Do filme “Ele, o chapéu, assenta nela, a cabeça - Histórias de Robert Walser” de Walo Deuber, tradução de Isabel Castro Silva

Comentários

c disse…
As histórias de amor de Walser são formidáveis porque ele pega nos clichês e atira-os para o chão como piões. Vejamos o caso do pajem: não falta nada, o rapaz tem um bandolim, depois aparece um castelo em ruínas e uma donzela. As histórias de cordel dizem que a donzela está em perigo, então Walser repete isso mesmo (mas não deixa de insinuar que a donzela é o próprio perigo). Tudo encaixa, desencaixa e rodopia. O ritmo vêm de todos os lados e parece não ter fim. Ah, ainda bem que a literatura expulsou Walser.

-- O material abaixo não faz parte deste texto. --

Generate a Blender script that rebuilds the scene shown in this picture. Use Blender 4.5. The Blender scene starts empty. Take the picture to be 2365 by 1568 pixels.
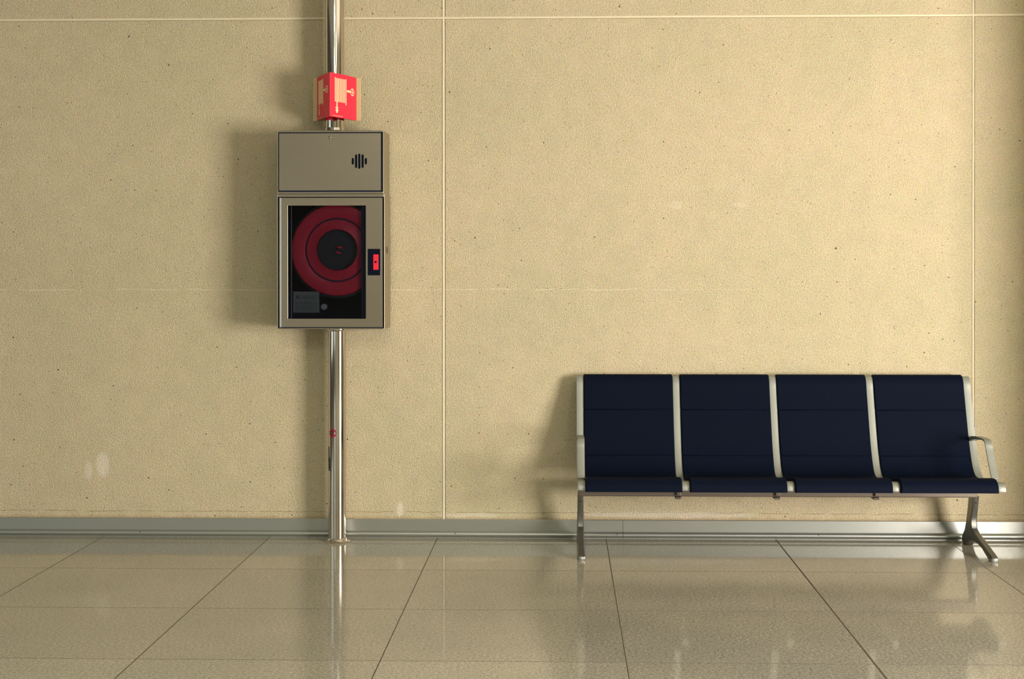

Querida Cristina, há que, humilde e rapidamente, repor a verdade: no caso desse conto e julgo que o chamado "Casta Noite", socorri-me da boa tradução da Isabel Castro Silva, constante das Histórias de Amor (no caso em questão, "Simão - Uma História de Amor" é, aliás, o primeiro conto do referido livro). Nesses casos (em que tinha boas fontes) limitei-me a transcrever. As restantes, sim (e piores, pois claro), terei sido eu. Fico contente por já teres visto o filme, que passou, e ainda hoje passa, tão despercebido.